Thursday, May 08, 2014
ヘイト・クライム禁止法(76)タイ
タイ政府が人種差別撤廃委員会に提出した初めての報告書(CERD/C/THA/1-3. 5October 2011)によると、タイ憲法は、人間の尊厳と権利を保障し、諸個人及びコミュニティに文化や伝統を維持する権利の促進を定めている。同時に、憲法は表現の自由を定め、事前検閲など表現の制約を禁止している。
タイには、人種主義宣伝に直接対処する法律はない。しかし、関連する法律として、刑法は、他人に犯罪を実行させること、犯罪の実行を宣伝し(刑法第八三条~第八八条)、呼びかけること、他人を侮辱すること、そのような宣伝をすることを犯罪としている(刑法第三九三条)。宗教に対する侮辱も 犯罪としている(刑法第二〇六条~二〇七条)。

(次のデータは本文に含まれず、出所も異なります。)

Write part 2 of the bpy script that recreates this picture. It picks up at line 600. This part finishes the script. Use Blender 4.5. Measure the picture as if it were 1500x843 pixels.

一九五五年のラジオ・テレヴィ法は、真実でないニュースや情報を放送して、国家や人民に損害をもたらすことを禁止し、二千バート以下の罰金又は一年以下の刑事施設収容、又は併科としている。
タイはいかなる人種主義も許さない。人種主義は暴力や、他の人種に対する侮辱につながる。この種の行為にはタイ社会は即座に反対する。TVドラマや映画で、人種主義的方法で一定の人種や民族の文化や伝統を侮辱した場合、タイ社会はすぐに反対の声を上げる。現在、フィルム・ ヴィデオ法草案を作成し、法秩序や人民の道徳価値観に反する内容を禁止しようとしている。
タイは条約第四条を留保している。条約第四条(a)(b)(c)について、国家がそのような法律制定が必要と考えた場合にだけ、適用されるとしている。タイでは法律と社会条件が十分に相互補完的である。
人種差別撤廃委員会はタイ政府に次のような勧告をした(CERD/C/THA/CO/1-3.15 November 2012)。条約第一条の人種差別の定義を導入すること。委員会は、条約第四条の留保は、人種的優越性や憎悪に基づく観念の流布の禁止に合致しない。条約第四条の規定は義務的であるので、委員会はタイ政府に留保を撤回し、第四条に規定された犯罪を刑法に取り入れるよう促す。タイ報告書には人種差別に関する統計情報が含まれていない。人種差別に関する裁判所の判決その他の情報を提供するよう勧告する。